Reforma Tributária 44: "Neutralidade Fiscal" esconde carga maior sobre mulheres e pessoas negras (Pink tax), por Rosa Freitas*
20/10/2025 -
Compreender a justiça fiscal exige considerar os recortes de renda, raça e gênero. A tributação é um instrumento de divisão da riqueza social: ao tributar quem tem mais recursos para financiar políticas públicas, busca-se redistribuir riqueza e reduzir desigualdades.
Entretanto, o sistema tributário brasileiro é profundamente regressivo, pois incide majoritariamente sobre o consumo e não sobre a renda ou o patrimônio. Isso faz com que mulheres, pessoas negras e racializadas — especialmente as mulheres negras — sejam mais oneradas. Dados do IBGE (2023) confirmam: além de receberem salários menores, elas estão mais expostas à informalidade e à precarização.

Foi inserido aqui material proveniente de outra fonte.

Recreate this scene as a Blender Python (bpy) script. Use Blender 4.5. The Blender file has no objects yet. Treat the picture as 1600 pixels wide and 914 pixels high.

A Reforma Tributária (EC nº 132/2023 e LC nº 214/2025) pretende corrigir distorções, mas seus efeitos distributivos ainda são limitados.

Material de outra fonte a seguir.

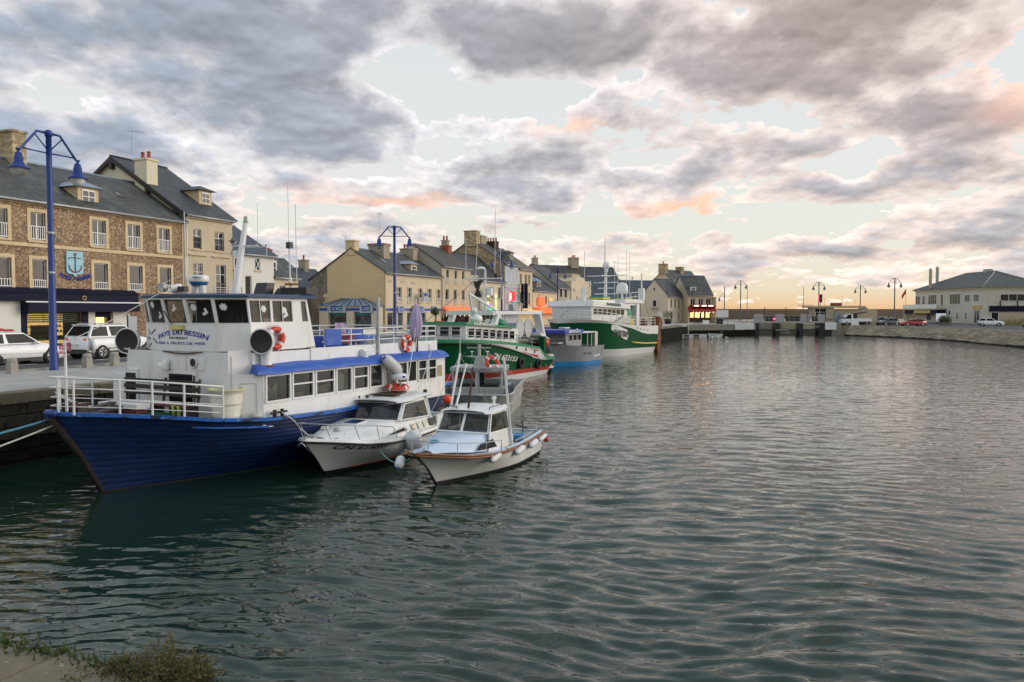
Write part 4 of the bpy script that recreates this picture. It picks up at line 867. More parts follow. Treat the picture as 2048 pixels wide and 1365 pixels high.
m.build('signal_light','lit_pink',b); MB().cyl((-.9,.35,4.7),(-.9,.35,5.6),.05,n=6).build('mast_foot','dark_metal',Lk)
RB=thing('port_office_building','long two-storey white building with hipped slate roof on the right quay','building',(101.5,165.5,1.70),math.radians(88))
# local: x goes back along the left wing, y = to the left ; corner facing the viewer at the origin
def rb(mb_,n,m_): return mb_.build(n,m_,RB)
Wl=20; Dp=16
m=MB()
hl=[(1.4,4.0,4.9,6.4),(5.6,7.8,4.9,6.4),(10.2,14,4.7,6.8),(16,17,4.6,6.8)]
# front wing facing the viewer-left (plane y=0 -> faces -y?) built as a box with recessed windows
m.box(0,30,-14,0,0,7.6); rb(m,'wall','dull_white')
m=MB(); m.box(-.25,30.2,-14.2,.25,7.6,7.95); rb(m,'cornice','cream_pale')
m=MB(); m.add([(-.6,.6,7.95),(30.6,.6,7.95),(30.6,-14.6,7.95),(-.6,-14.6,7.95),(8,-7,11.8),(20,-7,11.8)],[(0,1,5,4),(1,2,5),(2,3,4,5),(3,0,4)]); rf=rb(m,'roof','slate_old')
MB().tube([(8,-7,11.85),(20,-7,11.85)],.12,6).build('ridge_tiles','stone_grey',rf)
for a_,b_ in (((-.6,.6,8.0),(8,-7,11.85)),((-.6,-14.6,8.0),(8,-7,11.85)),((30.6,.6,8.0),(20,-7,11.85))): MB().tube([a_,b_],.1,5).build('hip_tiles','stone_grey',rf)
m=MB(); m.box(10.4,12.2,-7.8,-6.6,11.6,12.4); m.build('roof_vent','grey_metal',rf)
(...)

1. Desoneração da cesta básica
A LC nº 214/2025, em seu art. 125, reduziu a zero as alíquotas do IBS e da CBS sobre os produtos da Cesta Básica Nacional de Alimentos, o que beneficia diretamente as famílias de baixa renda, cuja renda é majoritariamente destinada à alimentação. Contudo, a medida é pontual, pois a desigualdade estrutural permanece.
2. Cashback
O cashback (art. 113 da LC nº 214/2025) devolve parte dos tributos a famílias inscritas no CadÚnico com renda per capita de até meio salário mínimo. Embora positivo, o mecanismo tem alcance restrito e valor devolvido modesto, insuficiente para corrigir a regressividade tributária.

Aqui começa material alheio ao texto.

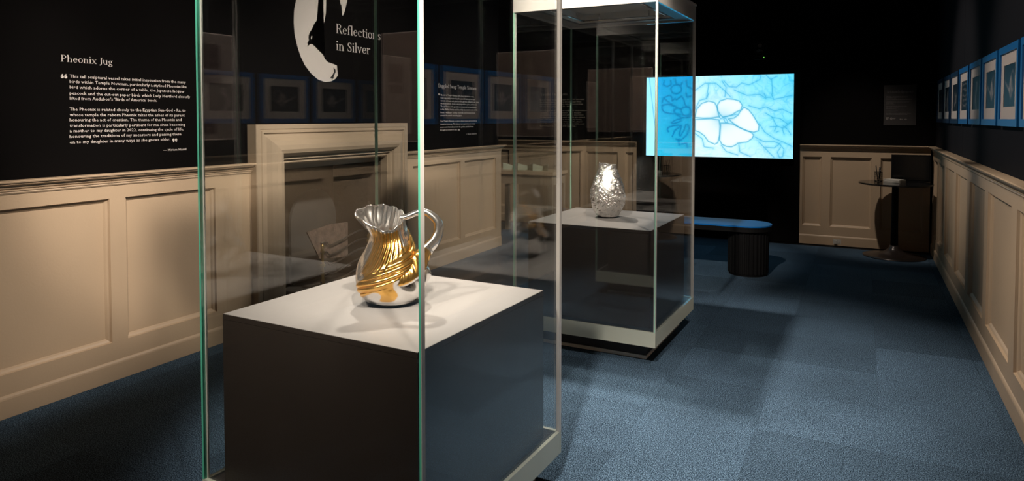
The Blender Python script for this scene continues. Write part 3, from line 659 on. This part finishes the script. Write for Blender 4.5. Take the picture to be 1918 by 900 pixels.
# ------------------------------------------------------------------ display cases
def case(loc, th, w_, d_, gl, gr, gn, gf, label, edgecol):
    root = tag(empty('display_case', (loc[0], loc[1], 0), th), label, 'display case', 'glass display cases in the middle of the room')
    X0, X1, Y0, Y1 = -w_-gl, gr, -gn, d_+gf
    zb, zr, zt, T = .0986, .185, 2.052, .0115
    i_ = .079
    # recessed plinth
    bm = bmesh.new(); box(bm, X0+i_, Y0+i_, .022, X1-i_, Y1-i_, zb-.002); from_bm('plinth', bm, M['charcoal'], root)
    boxo('plinth_foot', (X0+i_-.004, Y0+i_-.004, .001, X1-i_+.004, Y1-i_+.004, .021), M['seal'], root)
    # base rim: four sides
    for b in ((X0, Y0, zb, X1, Y0+.014, zr), (X0, Y1-.014, zb, X1, Y1, zr), (X0, Y0+.0145, zb, X0+.014, Y1-.0145, zr), (X1-.014, Y0+.0145, zb, X1, Y1-.0145, zr)):
        boxo('base_rim', b, M['rim'], root, bevel=.0008)
    boxo('deck', (X0+.0145, Y0+.0145, zb, X1-.0145, Y1-.0145, zr-.004), M['deck'], root)
    # panes stand on the rim
    z0, z1 = zr+.0005, zt-.0005
    E_ = .0085
    for b in ((X0+E_, Y0, z0, X1-E_, Y0+T, z1), (X0+E_, Y1-T, z0, X1-E_, Y1, z1), (X0, Y0+T+.004, z0, X0+T, Y1-T-.004, z1), (X1-T, Y0+T+.004, z0, X1, Y1-T-.004, z1)):
        boxo('glass_pane', b, M['glass'], root)
    for x0, x1 in ((X0, X0+E_-.0003), (X1-E_+.0003, X1)):
        for y0, y1, sy in ((Y0, Y0+T, 1), (Y1-T, Y1, -1)):
            right = x0 != X0
            boxo('glass_edge', (x0, y0, z0, x1-(.0012 if right else 0), y1, z1), edgecol if sy > 0 else M['edge_pale_lit'], root)
            if right: boxo('seal_strip', (x1-.001, y0, z0, x1, y1, z1), M['seal'], root)
            xa, xb = (x0, x0+T+.003) if not right else (x1-T-.003, x1)
            ya, yb = (y1+.0003, y1+.0055) if sy > 0 else (y0-.0055, y0-.0003)
            if sy > 0 or right: boxo('seal_strip', (xa, ya, z0, xb, yb, z1), M['seal'], root)
    # top: rim, cap, soffit with a rod ring
    for b in ((X0, Y0, zt, X1, Y0+.014, zt+.10), (X0, Y1-.014, zt, X1, Y1, zt+.10), (X0, Y0+.0145, zt, X0+.014, Y1-.0145, zt+.10), (X1-.014, Y0+.0145, zt, X1, Y1-.0145, zt+.10)):
        boxo('top_rim', b, M['rimtop'], root, bevel=.0008)
    boxo('top_cap', (X0-.004, Y0-.004, zt+.101, X1+.004, Y1+.004, zt+.113), M['rimtop'], root, bevel=.002)
    ix0, ix1, iy0, iy1 = X0+.0145, X1-.0145, Y0+.0145, Y1-.0145
    bw = .10
    bm = bmesh.new()
    for b in ((ix0, iy0, ix1, iy0+bw), (ix0, iy1-bw, ix1, iy1), (ix0, iy0+bw, ix0+bw, iy1-bw), (ix1-bw, iy0+bw, ix1, iy1-bw)): box(bm, b[0], b[1], zt+.012, b[2], b[3], zt+.022)
    from_bm('soffit_border', bm, M['soffit'], root)
    boxo('soffit_panel', (ix0+bw-.01, iy0+bw-.01, zt+.075, ix1-bw+.01, iy1-bw+.01, zt+.085), M['rimtop'], root)
    bm = bmesh.new(); q = [(ix0+bw, iy0+bw), (ix1-bw, iy0+bw), (ix1-bw, iy1-bw), (ix0+bw, iy1-bw)]; k = .05
    q2 = [(ix0+bw+k, iy0+bw+k), (ix1-bw-k, iy0+bw+k), (ix1-bw-k, iy1-bw-k), (ix0+bw+k, iy1-bw-k)]
    A = [bm.verts.new((*p, zt+.022)) for p in q]; B = [bm.verts.new((*p, zt+.074)) for p in q2]; C = [bm.verts.new((*p, zt+.074)) for p in q]
    for n in range(4):
        m2 = (n+1) % 4; bm.faces.new((A[n], A[m2], B[m2], B[n])); bm.faces.new((B[n], B[m2], C[m2], C[n])); bm.faces.new((C[n], C[m2], A[m2], A[n]))
    from_bm('soffit_coving', bm, M['rimtop'], root)
    rr = .045; qq = [(ix0+bw+rr, iy0+bw+rr), (ix1-bw-rr, iy0+bw+rr), (ix1-bw-rr, iy1-bw-rr), (ix0+bw+rr, iy1-bw-rr)]
    for n in range(4):
        a, b = qq[n], qq[(n+1) % 4]; bm = bmesh.new(); tube(bm, [(*a, zt+.03), (*b, zt+.03)], .006, 8); ro = from_bm('hanging_rod', bm, M['steel'], root, True)
        for u in (.2, .8):
            bm = bmesh.new(); x, y = a[0]+(b[0]-a[0])*u, a[1]+(b[1]-a[1])*u; tube(bm, [(x, y, zt+.034), (x, y, zt+.076)], .004, 8); from_bm('rod_stud', bm, M['steel'], ro, True)
    return root
def pedestal(loc, th, w_, d_, zt, label):
    root = tag(empty('plinth_block', (loc[0], loc[1], .1815), th), label, 'pedestal', 'charcoal pedestals inside the cases')
    h = zt-.1815
    boxo('body', (-w_, 0, 0, 0, d_, h-.0185), M['charcoal'], root, bevel=.001)
    boxo('lid', (-w_, 0, h-.0175, 0, d_, h-.001), M['charcoal'], root, bevel=.0006)
    boxo('lid_facing', (-w_+.0012, .0012, h-.0009, -.0012, d_-.0012, h), M['pale_top'], root)
    return root
case((-1.0957, 1.5741), -.0296, .80, .795, .0746, .0354, .0303, .0865, 'tall glass display case nearest the camera, holding the silver and gilt jug', M['edge'])
pedestal((-1.0957, 1.5741), -.0296, .80, .795, .75, 'charcoal pedestal with pale top under the silver and gilt jug')
case((-1.0894, 3.9076), -.0173, .7911, .7846, .063, .0561, .0855, .041, 'tall glass display case further back, holding the crumpled silver vase', M['edge_pale_lit'])
pedestal((-1.0894, 3.9076), -.0173, .7911, .7846, .75, 'charcoal pedestal with pale top under the crumpled silver vase')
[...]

3. MEIs e nanoempreendedores
Os Microempreendedores Individuais (MEIs) não recolhem IBS/CBS, mas tampouco geram créditos tributários. Isso os exclui da cadeia produtiva formal (art. 41, §9º, da LC nº 214/2025). Estudos do Sebrae (2023) e da plataforma MaisMEI (2024) mostram que a maioria dos MEIs são mulheres negras, o que reforça o caráter excludente e interseccional da desigualdade tributária.
4. Avaliação quinquenal
A avaliação quinquenal prevista no art. 475 da LC nº 214/2025 poderia incluir representantes de grupos mais impactados, como mulheres e pessoas negras, para assegurar escuta social e representatividade. A ausência desse diálogo perpetua a invisibilidade das desigualdades estruturais.
5. Itens de saúde menstrual
A Lei nº 14.214/2021 e o Decreto nº 11.432/2023 instituíram o Programa de Saúde Menstrual. A LC nº 214/2025 incorporou o tema (art. 147), reduzindo a zero as alíquotas sobre absorventes, coletores e calcinhas menstruais. Embora tardiamente, a medida reconhece a dignidade menstrual como direito social.
Conclusão
O feminismo tributário propõe olhar a Reforma Tributária sob a ótica da interseccionalidade. A neutralidade fiscal, muitas vezes exaltada como princípio técnico, oculta desigualdades de gênero, raça e classe.
Uma tributação verdadeiramente justa deve ser solidária e antirracista, incorporando os recortes sociais na formulação e na revisão das políticas fiscais.
Síntese dos principais pontos
• A regressividade tributária brasileira penaliza desproporcionalmente mulheres negras.
• A desoneração da cesta básica é necessária, mas limitada.
• O cashback tem impacto redistributivo reduzido.
• A exclusão dos MEIs e nanoempreendedores da não cumulatividade agrava desigualdades.
• É urgente a inclusão de representatividade social na avaliação quinquenal.
• A desoneração dos itens de saúde menstrual representa um avanço simbólico e material.
*Rosa Freitas é advogada. doutora em Direito, sertaneja, poetisa e autora de artigos e livros jurídicos, dentre eles "A reforma tributária e seus impactos nos Municípios", "Gestão Municipal de Residuos Sólidos" e "A reforma tributária e suas implicações nas compras governamentais e serviços públicos", Editora Igeduc.